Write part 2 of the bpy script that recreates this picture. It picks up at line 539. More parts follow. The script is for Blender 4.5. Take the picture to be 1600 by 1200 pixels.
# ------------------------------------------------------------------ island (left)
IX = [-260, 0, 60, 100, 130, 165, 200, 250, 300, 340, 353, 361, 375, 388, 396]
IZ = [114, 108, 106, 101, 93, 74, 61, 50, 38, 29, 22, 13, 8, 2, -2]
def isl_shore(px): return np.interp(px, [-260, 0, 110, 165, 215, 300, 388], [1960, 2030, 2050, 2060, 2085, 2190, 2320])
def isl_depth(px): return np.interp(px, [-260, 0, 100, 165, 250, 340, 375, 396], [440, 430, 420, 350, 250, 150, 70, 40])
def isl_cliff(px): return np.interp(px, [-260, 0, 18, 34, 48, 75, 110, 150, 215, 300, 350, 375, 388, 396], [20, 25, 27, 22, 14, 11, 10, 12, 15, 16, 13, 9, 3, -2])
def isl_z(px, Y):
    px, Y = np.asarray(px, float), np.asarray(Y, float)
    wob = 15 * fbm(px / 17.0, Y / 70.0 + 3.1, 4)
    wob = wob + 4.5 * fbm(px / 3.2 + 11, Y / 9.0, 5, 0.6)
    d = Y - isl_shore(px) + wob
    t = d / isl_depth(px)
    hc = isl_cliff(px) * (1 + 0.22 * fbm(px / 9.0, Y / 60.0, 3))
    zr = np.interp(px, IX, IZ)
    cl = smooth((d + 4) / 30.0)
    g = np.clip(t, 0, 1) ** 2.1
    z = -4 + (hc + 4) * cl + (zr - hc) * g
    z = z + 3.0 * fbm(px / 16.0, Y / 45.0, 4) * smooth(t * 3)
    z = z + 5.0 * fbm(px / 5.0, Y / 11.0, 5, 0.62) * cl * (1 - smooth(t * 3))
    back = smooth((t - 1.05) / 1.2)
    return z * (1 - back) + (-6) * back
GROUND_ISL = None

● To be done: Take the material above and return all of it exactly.

● Exercise response:
Write part 2 of the bpy script that recreates this picture. It picks up at line 539. More parts follow. The script is for Blender 4.5. Take the picture to be 1600 by 1200 pixels.
# ------------------------------------------------------------------ island (left)
IX = [-260, 0, 60, 100, 130, 165, 200, 250, 300, 340, 353, 361, 375, 388, 396]
IZ = [114, 108, 106, 101, 93, 74, 61, 50, 38, 29, 22, 13, 8, 2, -2]
def isl_shore(px): return np.interp(px, [-260, 0, 110, 165, 215, 300, 388], [1960, 2030, 2050, 2060, 2085, 2190, 2320])
def isl_depth(px): return np.interp(px, [-260, 0, 100, 165, 250, 340, 375, 396], [440, 430, 420, 350, 250, 150, 70, 40])
def isl_cliff(px): return np.interp(px, [-260, 0, 18, 34, 48, 75, 110, 150, 215, 300, 350, 375, 388, 396], [20, 25, 27, 22, 14, 11, 10, 12, 15, 16, 13, 9, 3, -2])
def isl_z(px, Y):
    px, Y = np.asarray(px, float), np.asarray(Y, float)
    wob = 15 * fbm(px / 17.0, Y / 70.0 + 3.1, 4)
    wob = wob + 4.5 * fbm(px / 3.2 + 11, Y / 9.0, 5, 0.6)
    d = Y - isl_shore(px) + wob
    t = d / isl_depth(px)
    hc = isl_cliff(px) * (1 + 0.22 * fbm(px / 9.0, Y / 60.0, 3))
    zr = np.interp(px, IX, IZ)
    cl = smooth((d + 4) / 30.0)
    g = np.clip(t, 0, 1) ** 2.1
    z = -4 + (hc + 4) * cl + (zr - hc) * g
    z = z + 3.0 * fbm(px / 16.0, Y / 45.0, 4) * smooth(t * 3)
    z = z + 5.0 * fbm(px / 5.0, Y / 11.0, 5, 0.62) * cl * (1 - smooth(t * 3))
    back = smooth((t - 1.05) / 1.2)
    return z * (1 - back) + (-6) * back
GROUND_ISL = None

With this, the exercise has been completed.